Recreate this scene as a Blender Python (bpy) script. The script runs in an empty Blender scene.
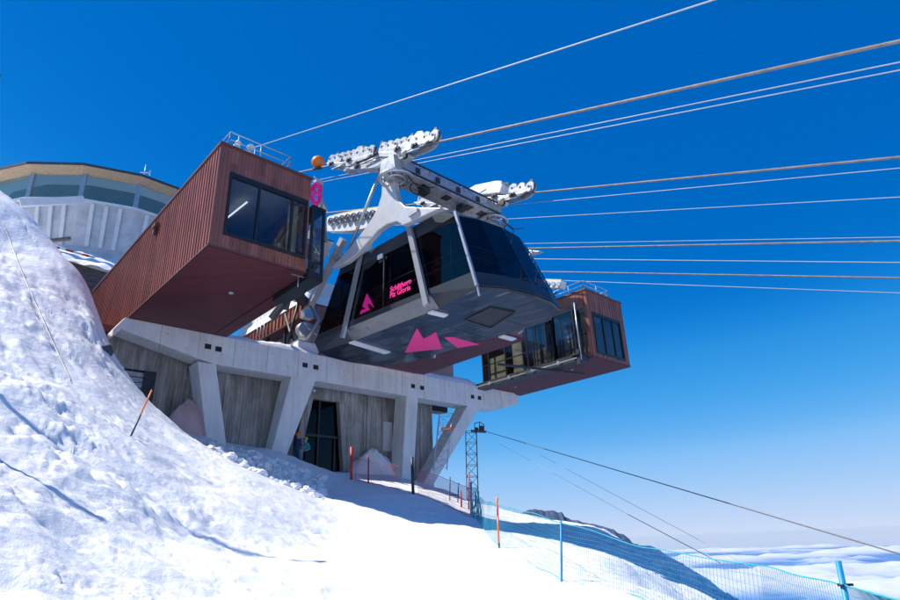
import bpy, bmesh, math, random
import numpy as np
from mathutils import Vector, Matrix, noise
random.seed(7)
C = bpy.context.scene
COL = C.collection
R = math.radians
PI = math.pi

# ------------------------------------------------------------------ camera model
FPX = 600.0
PITCH = math.atan(245 / FPX)
ROLL = R(2.3)
AZ = R(46.9)            # world +X lies this far right of the view, +Y (the cable line, uphill) to the left
_r0 = Vector((math.sin(AZ), -math.cos(AZ), 0))
_f0 = Vector((math.cos(AZ), math.sin(AZ), 0))
_up = Vector((0, 0, 1))
FWD = _f0 * math.cos(PITCH) + _up * math.sin(PITCH)
UP0 = -_f0 * math.sin(PITCH) + _up * math.cos(PITCH)
RIGHT = _r0 * math.cos(ROLL) - UP0 * math.sin(ROLL)
UPV = _r0 * math.sin(ROLL) + UP0 * math.cos(ROLL)

def ray(x, y):
    return RIGHT * (x - 450) + UPV * (300 - y) + FWD * FPX

def at(x, y, X=None, Y=None, Z=None, d=None):
    """survey point: the sight line through a photo point met with a known plane"""
    v = ray(x, y)
    if d is not None: t = d / math.hypot(v.x, v.y)
    elif X is not None: t = X / v.x
    elif Y is not None: t = Y / v.y
    else: t = Z / v.z
    return v * t

# ------------------------------------------------------------------ tags
def tag(o, label=None, cat=None, group=None, kind=None):
    if label: o['label'] = label
    if cat: o['category'] = cat
    if group: o['group'] = group
    if kind: o['kind'] = kind
    return o

def thing(name, loc, label, cat, group=None):
    o = bpy.data.objects.new(name, None)
    o.empty_display_size = 0.3
    o.location = loc
    COL.objects.link(o)
    return tag(o, label, cat, group)

ROOT = {}
class MB:
    """collects shapes in world coordinates, links them as ONE mesh object"""
    def __init__(self): self.v = []; self.f = []; self.mi = []; self.sm = []
    def add(self, vs, fs, m=0, smooth=False):
        n = len(self.v)
        self.v += [Vector(p) for p in vs]
        for f in fs:
            self.f.append([n + i for i in f]); self.mi.append(m); self.sm.append(smooth)
        return self
    def box(self, a, b, m=0):
        x0, y0, z0 = [min(a[i], b[i]) for i in range(3)]
        x1, y1, z1 = [max(a[i], b[i]) for i in range(3)]
        return self.add([(x0,y0,z0),(x1,y0,z0),(x1,y1,z0),(x0,y1,z0),(x0,y0,z1),(x1,y0,z1),(x1,y1,z1),(x0,y1,z1)],
                 [(0,3,2,1),(4,5,6,7),(0,1,5,4),(1,2,6,5),(2,3,7,6),(3,0,4,7)], m)
    def hexa(self, p, m=0):
        """eight corners: bottom ring then top ring"""
        return self.add(p, [(0,3,2,1),(4,5,6,7),(0,1,5,4),(1,2,6,5),(2,3,7,6),(3,0,4,7)], m)
    def bar(self, a, b, w, h, m=0, up=(0,0,1)):
        a = Vector(a); b = Vector(b); d = (b - a).normalized(); up = Vector(up)
        s = d.cross(up)
        if s.length < 1e-4: s = d.cross(Vector((1,0,0)))
        s.normalize(); u = s.cross(d).normalized()
        s *= w / 2; u *= h / 2
        return self.hexa([a-s-u, a+s-u, b+s-u, b-s-u, a-s+u, a+s+u, b+s+u, b-s+u], m)
    def tube(self, pts, r, n=8, m=0, caps=True):
        pts = [Vector(p) for p in pts]
        k = len(pts)
        rr = r if isinstance(r, (list, tuple)) else [r] * k
        vs = []
        s0 = None
        for i in range(k):
            d = (pts[min(i+1,k-1)] - pts[max(i-1,0)]).normalized()
            if s0 is None:
                s0 = d.cross(Vector((0,0,1)))
                if s0.length < 1e-3: s0 = d.cross(Vector((1,0,0)))
            s0 = (s0 - d * s0.dot(d)).normalized()
            u = d.cross(s0)
            for j in range(n):
                a = 2 * PI * j / n
                vs.append(pts[i] + (s0 * math.cos(a) + u * math.sin(a)) * rr[i])
        fs = []
        for i in range(k - 1):
            for j in range(n):
                fs.append((i*n+j, i*n+(j+1)%n, (i+1)*n+(j+1)%n, (i+1)*n+j))
        self.add(vs, fs, m, n > 5)
        if caps:
            q = len(self.v) - len(vs)
            self.f.append([q + j for j in range(n)][::-1]); self.mi.append(m); self.sm.append(False)
            self.f.append([q + (k-1)*n + j for j in range(n)]); self.mi.append(m); self.sm.append(False)
        return self
    def cyl(self, c, axis, r, h, n=20, m=0):
        c = Vector(c); a = Vector(axis).normalized() * (h / 2)
        return self.tube([c - a, c + a], r, n, m)
    def ring(self, c, axis, r, t, n=24, k=8, m=0, sx=1.0, upv=None):
        c = Vector(c); a = Vector(axis).normalized()
        s = a.cross(Vector((0,0,1)) if abs(a.z) < .9 else Vector((1,0,0))).normalized(); u = s.cross(a)
        vs = []; fs = []
        for i in range(n):
            t0 = 2*PI*i/n; d = s*math.cos(t0)*sx + u*math.sin(t0)
            for j in range(k):
                t1 = 2*PI*j/k
                vs.append(c + d*(r + t*math.cos(t1)) + a*t*math.sin(t1))
        for i in range(n):
            for j in range(k):
                fs.append((i*k+j, ((i+1)%n)*k+j, ((i+1)%n)*k+(j+1)%k, i*k+(j+1)%k))
        return self.add(vs, fs, m, True)
    def sphere(self, c, r, n=24, k=14, m=0, sc=(1,1,1)):
        c = Vector(c); vs = [c + Vector((0,0,r*sc[2]))]; fs = []
        for i in range(1, k):
            t = PI*i/k
            for j in range(n):
                p = 2*PI*j/n
                vs.append(c + Vector((r*sc[0]*math.sin(t)*math.cos(p), r*sc[1]*math.sin(t)*math.sin(p), r*sc[2]*math.cos(t))))
        vs.append(c - Vector((0,0,r*sc[2])))
        for j in range(n): fs.append((0, 1+j, 1+(j+1)%n))
        for i in range(k-2):
            for j in range(n):
                fs.append((1+i*n+j, 1+(i+1)*n+j, 1+(i+1)*n+(j+1)%n, 1+i*n+(j+1)%n))
        q = 1+(k-2)*n
        for j in range(n): fs.append((q+j, len(vs)-1, q+(j+1)%n))
        return self.add(vs, fs, m, True)
    def prism(self, poly, d, m=0):
        """closed outline (3D points) swept by d"""
        d = Vector(d); n = len(poly); p = [Vector(q) for q in poly]
        fs = [tuple(range(n))[::-1], tuple(range(n, 2*n))] + [(i, (i+1)%n, n+(i+1)%n, n+i) for i in range(n)]
        return self.add(p + [q + d for q in p], fs, m)
    def build(self, name, mat, parent=None, loc=None, bevel=0, fixn=True):
        if parent is not None:
            root = parent
            while root.parent: root = root.parent
            org = Vector(root.location)
        else:
            org = Vector(loc) if loc is not None else sum(self.v, Vector()) / max(1, len(self.v))
            if loc is None: org.z = min(p.z for p in self.v)
        me = bpy.data.meshes.new(name)
        me.from_pydata([p - org for p in self.v], [], self.f)
        for mm in (mat if isinstance(mat, (list, tuple)) else [mat]): me.materials.append(mm)
        me.polygons.foreach_set('material_index', self.mi)
        me.polygons.foreach_set('use_smooth', self.sm)
        if fixn and len(self.f) < 60000:
            bm = bmesh.new(); bm.from_mesh(me)
            bmesh.ops.recalc_face_normals(bm, faces=bm.faces)
            bm.to_mesh(me); bm.free()
        me.update()
        o = bpy.data.objects.new(name, me)
        COL.objects.link(o)
        if parent is not None: o.parent = parent
        else: o.location = org
        if bevel:
            b = o.modifiers.new('bevel', 'BEVEL'); b.width = bevel; b.segments = 2; b.limit_method = 'ANGLE'
        return o

def copy_tree(o, parent=None):
    c = o.copy(); COL.objects.link(c); c.parent = parent
    for ch in list(o.children): copy_tree(ch, c)
    return c

# ------------------------------------------------------------------ materials
def newmat(name):
    m = bpy.data.materials.new(name); m.use_nodes = True
    nt = m.node_tree; b = nt.nodes['Principled BSDF']
    return m, nt, b
def N(nt, t, **k):
    n = nt.nodes.new(t)
    for a, v in k.items(): setattr(n, a, v)
    return n
def texco(nt, scale=(1,1,1), rot=(0,0,0)):
    g = N(nt, 'ShaderNodeNewGeometry')
    mp = N(nt, 'ShaderNodeMapping'); mp.inputs['Scale'].default_value = scale; mp.inputs['Rotation'].default_value = rot
    nt.links.new(g.outputs['Position'], mp.inputs['Vector'])
    return mp.outputs['Vector']
def noise_n(nt, vec, scale, detail=4, rough=.55):
    n = N(nt, 'ShaderNodeTexNoise'); n.inputs['Scale'].default_value = scale; n.inputs['Detail'].default_value = detail
    n.inputs['Roughness'].default_value = rough
    nt.links.new(vec, n.inputs['Vector']); return n.outputs['Fac']
def ramp(nt, fac, stops):
    r = N(nt, 'ShaderNodeValToRGB')
    el = r.color_ramp.elements
    while len(el) < len(stops): el.new(.5)
    for e, (p, c) in zip(el, stops): e.position = p; e.color = (*c, 1) if len(c) == 3 else c
    nt.links.new(fac, r.inputs['Fac']); return r.outputs['Color']
def bump(nt, b, h, strength=.3, dist=.02):
    n = N(nt, 'ShaderNodeBump'); n.inputs['Strength'].default_value = strength; n.inputs['Distance'].default_value = dist
    nt.links.new(h, n.inputs['Height']); nt.links.new(n.outputs['Normal'], b.inputs['Normal']); return n

def paint(name, col, rough=.5, metal=0, var=.12, scale=3, bmp=.05, coat=0, stretch=(1,1,1)):
    m, nt, b = newmat(name)
    v = texco(nt, stretch)
    f = noise_n(nt, v, scale, 6, .6)
    lo = tuple(max(0, c * (1 - var)) for c in col); hi = tuple(min(1, c * (1 + var)) for c in col)
    nt.links.new(ramp(nt, f, [(.3, lo), (.7, hi)]), b.inputs['Base Color'])
    b.inputs['Roughness'].default_value = rough; b.inputs['Metallic'].default_value = metal
    b.inputs['Coat Weight'].default_value = coat; b.inputs['Coat Roughness'].default_value = .08
    if bmp: bump(nt, b, noise_n(nt, v, scale * 12, 4), bmp, .01)
    return m

M = {}
M['white_steel'] = paint('white_steel', (.50,.51,.53), .38, .3, .10, 2.5, .05)
M['galv'] = paint('galv', (.42,.44,.46), .42, .7, .22, 6, .08)
M['dark_steel'] = paint('dark_steel', (.045,.05,.055), .45, .4, .25, 5, .08)
M['black'] = paint('black', (.012,.012,.014), .5, 0, .3, 5, .05)
M['dark_frame'] = paint('dark_frame', (.028,.031,.036), .35, .4, .15, 3, .03)
M['cab_skirt'] = paint('cab_skirt', (.022,.029,.038), .34, 0, .10, 1.5, .02)
M['cab_trim'] = paint('cab_trim', (.40,.41,.43), .33, .6, .08, 3, .03)
M['snow_sheen'] = paint('snow_sheen', (.20,.21,.23), .25, .7, .15, 4, .05)
M['cab_inside'] = paint('cab_inside', (.05,.05,.055), .6, 0, .15, 3, .03)
M['pink'] = paint('pink', (1.0,.012,.24), .4, 0, .05, 3, .02)
M['orange'] = paint('orange', (1.0,.20,.015), .4, 0, .08, 2, .05)
M['red'] = paint('red', (.55,.035,.03), .5, 0, .15, 4, .05)
M['blue_post'] = paint('blue_post', (.01,.25,.50), .45, 0, .1, 4, .03)
M['teal'] = paint('teal', (.01,.38,.42), .55, 0, .15, 4, .03)
M['bluenet'] = paint('bluenet', (.005,.26,.36), .55, 0, .15, 4, .0)
M['rednet'] = paint('rednet', (.55,.10,.18), .6, 0, .15, 4, .0)
M['wood_light'] = paint('wood_light', (.46,.33,.21), .6, 0, .3, 6, .12, stretch=(1,1,8))
M['plank'] = paint('plank', (.22,.18,.14), .7, 0, .3, 6, .2)
M['rope_thick'] = paint('rope_thick', (.22,.19,.17), .6, .2, .3, 4, .1)
M['rope_thin'] = paint('rope_thin', (.36,.39,.43), .5, .2, .1, 1, 0)
M['rope_dark'] = paint('rope_dark', (.13,.12,.12), .5, .3, .2, 8, .1)
M['offwhite'] = paint('offwhite', (.68,.68,.68), .5, 0, .08, 2, .05)
M['roofdark'] = paint('roofdark', (.05,.055,.06), .5, 0, .2, 3, .05)
M['cream'] = paint('cream', (.52,.43,.22), .6, 0, .1, 2, .05)
M['warm'] = paint('warm', (.42,.32,.14), .6, 0, .45, 1.5, .05)
M['gear_steel'] = paint('gear_steel', (.44,.45,.47), .42, .4, .38, 5, .15)
M['galv_light'] = paint('galv_light', (.50,.51,.52), .5, .2, .18, 1.2, .05)
M['roller'] = paint('roller', (.40,.41,.42), .4, .3, .3, 9, .1)
M['inner_wall'] = paint('inner_wall', (.55,.56,.58), .7, 0, .1, 2, .05)
M['inner_floor'] = paint('inner_floor', (.16,.12,.08), .6, 0, .2, 3, .05)
M['masonry'] = paint('masonry', (.11,.085,.08), .8, 0, .5, 2.2, .6, stretch=(1,1,2.5))
M['skin'] = paint('skin', (.55,.33,.24), .5, 0, .05, 8, .02)
M['rock'] = paint('rock', (.07,.075,.085), .85, 0, .5, .6, .6)
M['yellow'] = paint('yellow', (.55,.44,.10), .6, 0, .15, 3, .05)
M['greyfab'] = paint('greyfab', (.12,.13,.15), .7, 0, .2, 8, .1)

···

Omit the pictures, then repeat exactly each line from the beginning of the listing through the line with "return v * t".

Recreate this scene as a Blender Python (bpy) script. The script runs in an empty Blender scene.
import bpy, bmesh, math, random
import numpy as np
from mathutils import Vector, Matrix, noise
random.seed(7)
C = bpy.context.scene
COL = C.collection
R = math.radians
PI = math.pi

# ------------------------------------------------------------------ camera model
FPX = 600.0
PITCH = math.atan(245 / FPX)
ROLL = R(2.3)
AZ = R(46.9)            # world +X lies this far right of the view, +Y (the cable line, uphill) to the left
_r0 = Vector((math.sin(AZ), -math.cos(AZ), 0))
_f0 = Vector((math.cos(AZ), math.sin(AZ), 0))
_up = Vector((0, 0, 1))
FWD = _f0 * math.cos(PITCH) + _up * math.sin(PITCH)
UP0 = -_f0 * math.sin(PITCH) + _up * math.cos(PITCH)
RIGHT = _r0 * math.cos(ROLL) - UP0 * math.sin(ROLL)
UPV = _r0 * math.sin(ROLL) + UP0 * math.cos(ROLL)

def ray(x, y):
    return RIGHT * (x - 450) + UPV * (300 - y) + FWD * FPX

def at(x, y, X=None, Y=None, Z=None, d=None):
    """survey point: the sight line through a photo point met with a known plane"""
    v = ray(x, y)
    if d is not None: t = d / math.hypot(v.x, v.y)
    elif X is not None: t = X / v.x
    elif Y is not None: t = Y / v.y
    else: t = Z / v.z
    return v * t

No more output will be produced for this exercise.